Zum Buch:
Mit nur wenigen Sätzen hat Kote Jandieri seine Leser in das Café eines kleinen Dorfes in Ostgeorgien entführt, zu Bier und Wein und dem besten Kaffee weit und breit – „nach einem echt armenischen Kaffeerezept.“ Das Café ist der Schauplatz eines Interviews zwischen dem Radiosender FM und einem Bauern, dabei sind nur die Antworten des sehr charmant erzählenden Bauern zu „hören“. Antworten, die über seine Kindheit und sein über 80 Jahre währendes Leben in Ostgeorgien berichten – und so erhalten wir ganz nebenbei einen Crashkurs in georgischer Geschichte.

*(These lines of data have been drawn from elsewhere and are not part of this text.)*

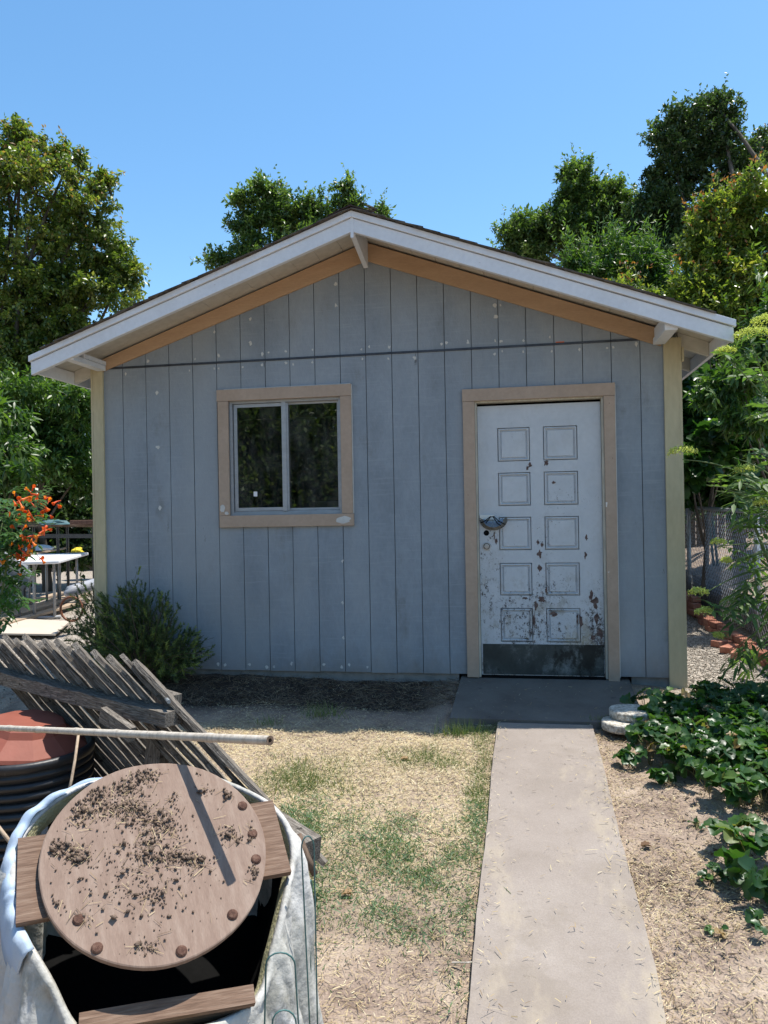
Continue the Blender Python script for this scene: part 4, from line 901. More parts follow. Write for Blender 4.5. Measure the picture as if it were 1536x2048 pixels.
# left tree
tree('pear_tree', 'tall glossy leaved tree with reddish tips filling the upper left edge', 'tree',
     [(10, 330, 15, 90, 60), (45, 262, 15, 30, 34), (48, 310, 15, 40, 45), (140, 320, 15, 38, 40), (70, 390, 15, 120, 70), (205, 362, 15, 30, 24), (60, 520, 15, 150, 110), (180, 430, 15, 60, 50), (215, 500, 15, 50, 40), (235, 520, 15, 50, 38), (190, 580, 15, 80, 50), (40, 640, 15, 150, 90), (-120, 450, 15, 150, 160), (150, 660, 15, 80, 45), (240, 560, 15, 30, 22), (100, 700, 15, 120, 60), (0, 560, 15.3, 160, 160), (90, 600, 15, 90, 80), (20, 720, 15, 120, 60), (60, 770, 14.6, 110, 40), (120, 740, 14.6, 70, 40)],
     gnd(at(30, 1000, d=15)), .22, .095, 'leaf_pear', 1900, 58, .17, .55, spr=.35, tips=.06, shoots=60, cull=.1)
# hedge of peach trees left
tree('peach_tree', 'bright green bushy fruit tree behind the table at left', 'tree',
     [(60, 810, 13, 120, 50), (150, 860, 12.8, 60, 100), (30, 870, 13, 100, 80), (140, 795, 12.6, 50, 35), (175, 930, 12.9, 45, 90), (-60, 850, 13, 90, 110), (100, 900, 12.8, 100, 60)],
     gnd(at(95, 1100, d=13.6)), .10, .11, 'leaf_peach', 900, 48, .15, .30, T=LANCE, spr=.3, shoots=50, cull=.1)
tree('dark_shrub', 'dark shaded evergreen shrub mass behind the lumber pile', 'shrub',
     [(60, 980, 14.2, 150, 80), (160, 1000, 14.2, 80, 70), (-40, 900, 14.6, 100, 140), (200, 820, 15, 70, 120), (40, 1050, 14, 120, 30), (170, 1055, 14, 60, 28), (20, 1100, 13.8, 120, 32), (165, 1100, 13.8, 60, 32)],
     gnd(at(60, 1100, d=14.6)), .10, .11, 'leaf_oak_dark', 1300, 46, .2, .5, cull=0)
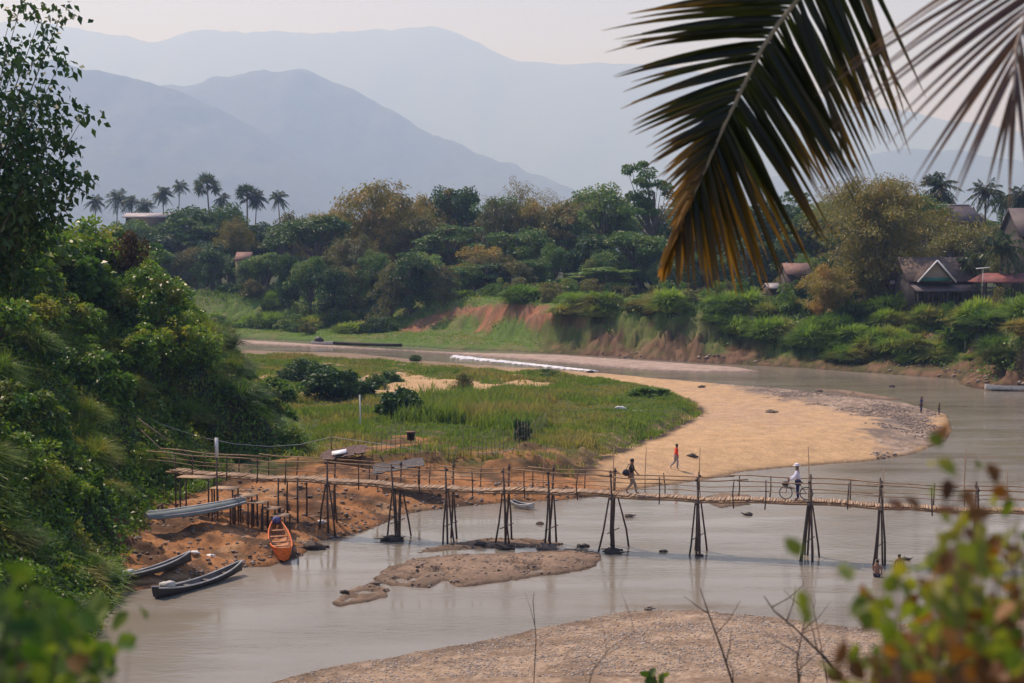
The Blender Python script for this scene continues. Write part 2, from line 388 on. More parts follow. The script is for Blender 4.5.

Er beginnt mit dem Aufstand gegen die sowjetische Besetzung in Kachetien1924 und führt bis in die heutige Zeit der Globalisierung, die auch vor einem kleinen Dorf in Ostgeorgien nicht Halt macht. Die vier Jahre ältere Schwester des Bauern, Anitschka, 1924 erst acht Jahre alt, bringt den Aufständischen regelmäßig Proviant, bis sie eines Tages von der Miliz gestellt wird. Sie ganz alleine im Wald, die anderen zu zehnt, hoch zu Ross, vorneweg der Milizchef, ein Einäugiger. „Ein zwei Meter großes …. Ungetüm. Schon seine Erscheinung jagte der hiesigen Bevölkerung Schrecken ein.“
Kote Jandieri schildert in seiner knapp 100-seitigen Kurzgeschichte das Grauen der sowjetischen Diktatur – hingerichtet wird nicht nur der Dorflehrer, Folter und Mord zerstören auch die Familie des Bauern –, aber dies ist nur ein Teil der Geschichte. Für den anderen Teil gibt es tatsächlich keinen besseren Ort als ein Café. Wo, wenn nicht hier, sollte man über Essen und Trinken sinnieren. „Gut gedünstetes Fleisch ohne Knochen, zu dem etwas Knoblauch, Lorbeerblätter und Pfefferkörner gegeben werden“, sorgfältig in Gläser verschraubt, das dem Vater in die Verbannung geschickt wird. Und noch in den 30ern gab es hier, in diesem kleinen Dorf, den besten Büffelmilchkäse. Heute liegen in der Vitrine des Supermarkts statt dessen „Käsesorten aus aller Welt“, aus der Schweiz, aus Holland, Deutschland und Frankreich, nur den heimischen Käse, den gibt es nicht mehr. Eröffnet hat den Supermarkt die Tochter Anitschkas, die auch Besitzerin des Cafés ist, in dem wir dem Interview lauschen und in dem wir einfachen türkischen Kaffee „mit dickem Schaum“ bestellen können oder Kaffee „nach Sultans Art, mit wässriger Milch verdünnt“ oder „mit Zimt im großen Kaffeetopf.“
Kote Jandieri ist selbst Winzer, das Interesse am Kulinarischen liegt also auf der Hand. Zusammen mit dem leichten Erzählton des scheinbar einfältigen Bauern gelingt ihm ein historisches Schelmenstück und eine feine, kleine Einführung in georgische Literatur.